И еще одно, более конкретное, определение: музыка — искусство «временное», то есть мы воспринимаем ее, пользуясь, так сказать, «координатой времени»; тогда как живопись — искусство «пространственное», и произведения художников мы воспринимаем в «координатах пространства» — например, плоскости, когда имеем дело с картиной.
Как видим, различия очень глубокие, связанные и со свойствами нашего мышления, и со свойствами реального мира. И все же…
Многим и многим не давал покоя вопрос: а нельзя ли создать такое искусство, которое объединило бы в одно целое все те виды воздействия на чувства человека, какими обладают и живопись, и скульптура, и музыка, и поэзия, и театр, и архитектура?
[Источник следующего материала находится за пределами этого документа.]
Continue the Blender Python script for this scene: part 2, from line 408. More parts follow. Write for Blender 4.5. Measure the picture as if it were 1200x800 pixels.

Особенно стали задумываться над этой проблемой — ее называют проблемой «синтеза искусств» — как раз на рубеже прошлого и нынешнего столетий. Представители передовой художественной мысли считали, что замкнутость каждого вида искусств в своих устоявшихся формах стала одной из причин, тормозящих дальнейшее развитие искусства в целом. Крупнейшие художники перестают рассматривать заключенную в рамку картину как господствующую форму своей деятельности: они пишут декоративные панно, оформляют фасады зданий и интерьеры, пишут декорации для оперных и балетных спектаклей. Музыка же, издревле считавшаяся царицей искусств, сама по себе привлекает внимание художников.